Von Vergangenheitsbewältigung als Bedingung der Möglichkeit von Zukunftsbewältigung, davon versteht man gerade in Deutschland inzwischen Einiges - bei aller Selbstkritik und Unzufriedenheit mit dem Erreichten. Im Gegensatz dazu leben die amerikanische Gesellschaft und ihre Intellektuellen von der ständig reproduzierten Heiligsprechung der eigenen Geschichte, weshalb sie so leicht zum Opfer der zynischen Manipulation ihres Nationalbewusstseins durch ihre Regierungen werden; die gegenwärtige ist da die schamloseste. Amerikanischer Nationalismus wäre erst dann legitimer Patriotismus, wenn er durch das Feuer einer eigenen, ehrlichen Vergangenheitsbewältigung gegangen ist. Dazu gehört im Kontext des notwendigen europäisch-amerikanischen Dialogs von Intellektuellen auch die kritische Hinterfragung des Mythos von der amerikanischen Befreiung Europas vom Schrecken der nazistischen Herrschaft, diesem Totschlag-Argument gegen die heutige Amerika-Kritik.
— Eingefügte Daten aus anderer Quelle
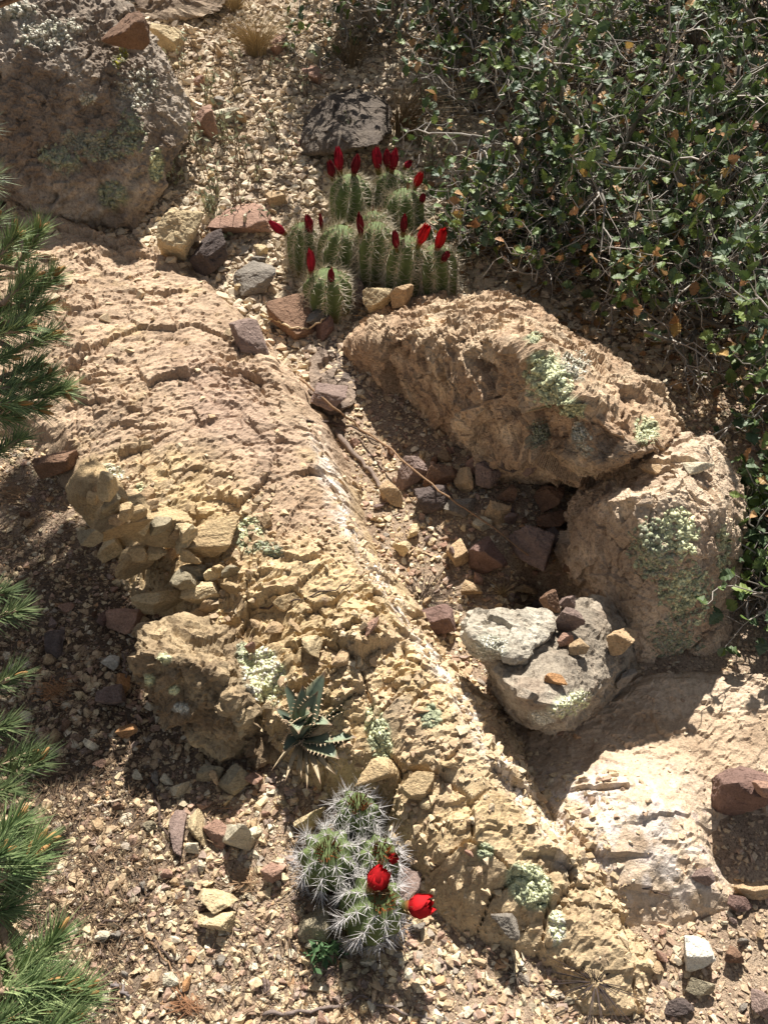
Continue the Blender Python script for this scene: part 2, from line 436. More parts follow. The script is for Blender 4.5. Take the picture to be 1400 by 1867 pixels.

Diese Befreiung war zwar die rettende historische Folge, nicht aber der strategische Zweck des amerikanischen Kriegseintritts - eine aufschlussreiche Parallelgeschichte zur Behandlung des Saddam-Regimes: Die amerikanische Regierung hatte dem Nazi-Regime ja zu keinem Zeitpunkt ihre Anerkennung entzogen, obwohl sie und die Öffentlichkeit über die Konzentrationslager und die Judenverfolgungen voll informiert waren - ja, die USA waren das einzige demokratische Land, das nach dem Fall Frankreichs sogar noch das Vichy-Regime diplomatisch anerkannte. Erst die deutsche Kriegserklärung (nach Pearl Harbor), nicht aber eine später konstruierte Befreiungsstrategie hat die USA in den Zweiten Weltkrieg gezwungen - und damit dann auch jene eindrucksvolle Propagandamaschine in Bewegung gesetzt, die den bis heute immer wieder von ihr berufenen und die meisten Kritiker einschüchternden Befreiungs-Mythos schuf, der in einer zurecht berühmten Filmserie unter Beteiligung großer Regisseure kulminierte mit dem stolzen Titel: Why we fight.